Lieberman, Levin To Probe Enron Collapse

WASHINGTON – Governmental Affairs Committee Chairman Joe Lieberman, D-Conn., and Permanent Subcommittee on Investigations (PSI) Chairman Carl Levin, D-Mich., said Wednesday an examination into the sudden implosion of the Enron Corporation would be a Committee priority in 2002.

Lieberman announced the full Committee would hold hearings January 24 into whether government agencies could have done more to protect the thousands of people and businesses hurt by the largest bankruptcy in American history. Senator Levin said he will subpoena documents from the Board of Directors of Enron, as well as top company officials, as part of PSI’s investigation into how Enron was governed and audited, and how it used offshore entities to conduct its business. PSI hearings are anticipated later in the year.

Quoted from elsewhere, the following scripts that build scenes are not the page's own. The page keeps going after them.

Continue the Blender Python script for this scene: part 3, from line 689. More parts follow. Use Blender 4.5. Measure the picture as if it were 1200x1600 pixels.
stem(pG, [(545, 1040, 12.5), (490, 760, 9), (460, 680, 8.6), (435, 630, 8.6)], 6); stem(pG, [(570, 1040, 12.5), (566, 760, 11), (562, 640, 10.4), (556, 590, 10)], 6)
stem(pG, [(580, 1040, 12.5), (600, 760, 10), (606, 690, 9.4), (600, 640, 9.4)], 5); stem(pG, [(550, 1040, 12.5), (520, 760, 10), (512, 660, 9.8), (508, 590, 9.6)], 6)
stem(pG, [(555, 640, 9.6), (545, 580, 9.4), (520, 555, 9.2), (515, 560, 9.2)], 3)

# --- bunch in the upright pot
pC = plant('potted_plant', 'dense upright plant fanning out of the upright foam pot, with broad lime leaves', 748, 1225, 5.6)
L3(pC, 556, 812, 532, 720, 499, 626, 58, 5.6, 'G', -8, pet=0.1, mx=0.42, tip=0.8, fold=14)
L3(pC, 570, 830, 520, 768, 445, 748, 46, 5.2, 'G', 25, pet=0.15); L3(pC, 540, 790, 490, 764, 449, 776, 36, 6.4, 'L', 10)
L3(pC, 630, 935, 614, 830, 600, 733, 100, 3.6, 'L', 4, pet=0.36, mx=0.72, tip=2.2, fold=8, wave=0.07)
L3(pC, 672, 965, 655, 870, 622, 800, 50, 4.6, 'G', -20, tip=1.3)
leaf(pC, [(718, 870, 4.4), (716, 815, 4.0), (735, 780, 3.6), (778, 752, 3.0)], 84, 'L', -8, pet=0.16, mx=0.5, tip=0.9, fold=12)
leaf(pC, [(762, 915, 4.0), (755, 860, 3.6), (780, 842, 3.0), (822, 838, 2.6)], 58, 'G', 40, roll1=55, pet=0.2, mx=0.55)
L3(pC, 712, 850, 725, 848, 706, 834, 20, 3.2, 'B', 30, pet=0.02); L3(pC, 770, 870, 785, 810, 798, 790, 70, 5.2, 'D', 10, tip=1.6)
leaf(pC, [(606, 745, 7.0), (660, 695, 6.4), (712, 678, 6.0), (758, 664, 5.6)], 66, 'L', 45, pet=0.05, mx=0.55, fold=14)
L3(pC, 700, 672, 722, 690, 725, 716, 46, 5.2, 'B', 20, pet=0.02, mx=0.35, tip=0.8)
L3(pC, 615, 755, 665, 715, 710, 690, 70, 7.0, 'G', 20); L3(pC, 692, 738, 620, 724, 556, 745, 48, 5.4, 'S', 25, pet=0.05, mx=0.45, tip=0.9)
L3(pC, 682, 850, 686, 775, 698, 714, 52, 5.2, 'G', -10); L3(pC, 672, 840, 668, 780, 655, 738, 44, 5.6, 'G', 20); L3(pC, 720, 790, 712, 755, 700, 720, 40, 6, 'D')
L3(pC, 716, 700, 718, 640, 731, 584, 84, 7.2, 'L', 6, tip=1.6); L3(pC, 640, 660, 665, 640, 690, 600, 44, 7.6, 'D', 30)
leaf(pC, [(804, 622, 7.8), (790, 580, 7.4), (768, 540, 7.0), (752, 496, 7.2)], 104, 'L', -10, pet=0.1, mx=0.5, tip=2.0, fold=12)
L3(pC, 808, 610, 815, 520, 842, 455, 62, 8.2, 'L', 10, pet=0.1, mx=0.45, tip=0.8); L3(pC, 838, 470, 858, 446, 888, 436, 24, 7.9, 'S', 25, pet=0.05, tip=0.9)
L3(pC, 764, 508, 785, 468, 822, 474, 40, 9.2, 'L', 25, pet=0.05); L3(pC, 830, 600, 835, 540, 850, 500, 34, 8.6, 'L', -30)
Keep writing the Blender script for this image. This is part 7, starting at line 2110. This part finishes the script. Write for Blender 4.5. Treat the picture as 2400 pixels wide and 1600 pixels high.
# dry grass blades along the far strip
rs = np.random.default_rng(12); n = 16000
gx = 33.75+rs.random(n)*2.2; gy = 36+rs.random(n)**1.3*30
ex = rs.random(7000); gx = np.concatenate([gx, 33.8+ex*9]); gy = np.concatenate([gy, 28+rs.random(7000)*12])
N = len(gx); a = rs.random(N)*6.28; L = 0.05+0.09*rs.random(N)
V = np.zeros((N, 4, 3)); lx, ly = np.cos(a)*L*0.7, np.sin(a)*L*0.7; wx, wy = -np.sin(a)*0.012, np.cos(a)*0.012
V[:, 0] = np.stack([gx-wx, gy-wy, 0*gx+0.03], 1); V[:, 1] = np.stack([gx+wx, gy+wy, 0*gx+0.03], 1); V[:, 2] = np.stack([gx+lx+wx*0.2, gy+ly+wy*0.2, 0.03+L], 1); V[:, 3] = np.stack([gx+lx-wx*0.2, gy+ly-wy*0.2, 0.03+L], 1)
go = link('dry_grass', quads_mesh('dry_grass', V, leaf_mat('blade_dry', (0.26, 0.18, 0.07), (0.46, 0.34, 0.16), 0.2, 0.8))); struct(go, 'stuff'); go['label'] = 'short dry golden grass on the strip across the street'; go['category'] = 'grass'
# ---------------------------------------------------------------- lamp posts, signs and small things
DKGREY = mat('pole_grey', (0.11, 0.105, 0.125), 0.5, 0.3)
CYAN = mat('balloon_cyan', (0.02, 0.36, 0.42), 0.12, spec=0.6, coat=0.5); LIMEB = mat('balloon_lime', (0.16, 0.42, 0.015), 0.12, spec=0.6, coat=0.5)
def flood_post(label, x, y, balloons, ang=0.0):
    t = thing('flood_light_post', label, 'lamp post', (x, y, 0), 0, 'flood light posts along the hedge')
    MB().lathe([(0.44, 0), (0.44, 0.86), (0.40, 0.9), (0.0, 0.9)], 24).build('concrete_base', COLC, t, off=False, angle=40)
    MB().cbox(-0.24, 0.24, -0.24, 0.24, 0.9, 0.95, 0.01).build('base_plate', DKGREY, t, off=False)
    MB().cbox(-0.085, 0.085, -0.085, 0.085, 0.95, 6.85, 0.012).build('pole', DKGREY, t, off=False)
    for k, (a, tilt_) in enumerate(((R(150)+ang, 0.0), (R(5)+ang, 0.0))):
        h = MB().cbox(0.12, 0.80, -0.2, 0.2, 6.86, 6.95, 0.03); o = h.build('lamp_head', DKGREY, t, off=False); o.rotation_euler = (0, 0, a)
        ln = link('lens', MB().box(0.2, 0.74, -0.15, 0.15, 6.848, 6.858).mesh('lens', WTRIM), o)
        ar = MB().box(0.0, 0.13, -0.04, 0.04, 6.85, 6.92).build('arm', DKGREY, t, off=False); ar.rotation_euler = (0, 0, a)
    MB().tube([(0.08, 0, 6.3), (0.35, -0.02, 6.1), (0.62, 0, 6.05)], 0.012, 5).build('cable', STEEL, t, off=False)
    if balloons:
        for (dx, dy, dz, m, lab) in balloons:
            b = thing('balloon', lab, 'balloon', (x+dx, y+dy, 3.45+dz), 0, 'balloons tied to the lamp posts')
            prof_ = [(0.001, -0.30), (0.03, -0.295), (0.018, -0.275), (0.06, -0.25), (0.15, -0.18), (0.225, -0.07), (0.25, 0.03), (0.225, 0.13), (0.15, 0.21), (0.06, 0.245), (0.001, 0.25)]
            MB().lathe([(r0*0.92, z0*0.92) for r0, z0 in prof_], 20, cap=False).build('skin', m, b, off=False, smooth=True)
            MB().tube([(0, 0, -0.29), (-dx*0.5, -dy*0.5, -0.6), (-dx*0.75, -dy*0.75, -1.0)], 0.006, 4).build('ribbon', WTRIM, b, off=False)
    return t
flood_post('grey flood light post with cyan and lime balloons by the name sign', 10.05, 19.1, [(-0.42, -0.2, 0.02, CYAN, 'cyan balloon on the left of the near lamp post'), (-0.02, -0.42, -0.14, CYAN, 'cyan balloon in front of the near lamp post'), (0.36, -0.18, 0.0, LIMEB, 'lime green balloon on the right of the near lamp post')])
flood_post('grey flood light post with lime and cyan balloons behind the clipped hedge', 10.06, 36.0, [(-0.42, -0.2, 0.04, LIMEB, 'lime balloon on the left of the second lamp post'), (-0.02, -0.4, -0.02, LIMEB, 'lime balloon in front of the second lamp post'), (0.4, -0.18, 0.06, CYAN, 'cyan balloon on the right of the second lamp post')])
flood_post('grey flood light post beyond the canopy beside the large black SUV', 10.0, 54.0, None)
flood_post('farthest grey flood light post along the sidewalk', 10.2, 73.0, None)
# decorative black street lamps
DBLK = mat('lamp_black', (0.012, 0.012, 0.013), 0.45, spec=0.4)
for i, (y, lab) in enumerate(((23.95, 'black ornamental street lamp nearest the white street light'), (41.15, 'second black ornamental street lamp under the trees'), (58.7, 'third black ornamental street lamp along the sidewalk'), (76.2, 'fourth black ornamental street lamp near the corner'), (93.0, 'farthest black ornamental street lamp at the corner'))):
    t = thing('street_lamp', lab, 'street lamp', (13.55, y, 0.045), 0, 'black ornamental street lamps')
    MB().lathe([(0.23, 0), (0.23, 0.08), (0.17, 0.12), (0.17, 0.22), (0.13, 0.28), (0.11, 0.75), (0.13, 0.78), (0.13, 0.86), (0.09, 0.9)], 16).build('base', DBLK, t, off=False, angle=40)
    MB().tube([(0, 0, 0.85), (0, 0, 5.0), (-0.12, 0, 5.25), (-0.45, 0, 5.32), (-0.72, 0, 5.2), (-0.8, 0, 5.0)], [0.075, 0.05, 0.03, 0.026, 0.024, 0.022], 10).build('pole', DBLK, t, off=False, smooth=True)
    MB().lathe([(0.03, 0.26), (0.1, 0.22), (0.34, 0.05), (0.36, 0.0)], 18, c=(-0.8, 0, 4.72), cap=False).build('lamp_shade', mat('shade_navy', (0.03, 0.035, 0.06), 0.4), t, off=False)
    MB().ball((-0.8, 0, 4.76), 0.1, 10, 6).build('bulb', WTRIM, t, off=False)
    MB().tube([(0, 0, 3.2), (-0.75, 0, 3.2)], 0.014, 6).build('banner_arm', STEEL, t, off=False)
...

“The untimely and wholly unexpected failure of a corporate giant like Enron is an alarm call to all of us in government to make sure that we are doing all we can to protect the integrity of our markets and the savings and investments of the American people,” Lieberman said. “Today, 60 percent of the citizens of this country own stocks. The interest of those hardworking people in their investments and retirement plans is at the heart of the committee’s interest in Enron.”

“The collapse of Enron has enormous consequences for Enron stockholders and employees, the overall investing community, and the U.S. economy as a whole,” Levin said. “Thorough investigations are needed – and from different perspectives – to determine whether current law was violated and where current law is inadequate to protect the public interest. Our role in Congress is to understand what went wrong and why so we can make sure this does not happen again.”

Lieberman said the full committee will call experts on investing and regulation of the financial markets, energy and derivatives trading, and pensions and retirement savings to speak to the flaws in the system that allowed so many people to be victimized by Enron’s collapse. In the weeks and months that follow, Lieberman said, the committee will look at each of those problems in greater detail to see if cracks need to be filled in the regulatory system – including at the Securities and Exchange Commission, the Federal Energy Regulatory Commission, the Commodity Futures Trading Commission, and the Labor Department – that so many Americans fell through the day that Enron declared bankruptcy. Levin said PSI will spend the next few months gathering and analyzing the documentary trail of Enron’s collapse, with particular attention to the role of the Board of Directors in overseeing Enron activities; the role of the auditor, Arthur Andersen; and Enron’s use of related entities, limited partnerships and special purpose entities.

“The questions that need to be asked and answered about what happened to Enron are of great public – not partisan – interest,” Lieberman said. “That is the spirit in which we begin our Enron investigation and that is the spirit in which we intend to conduct it. This is a search for the truth, not a witch hunt, because the truth will enable us to take steps to prevent what happened to Enron, its employees, customers, and investors from happening again.”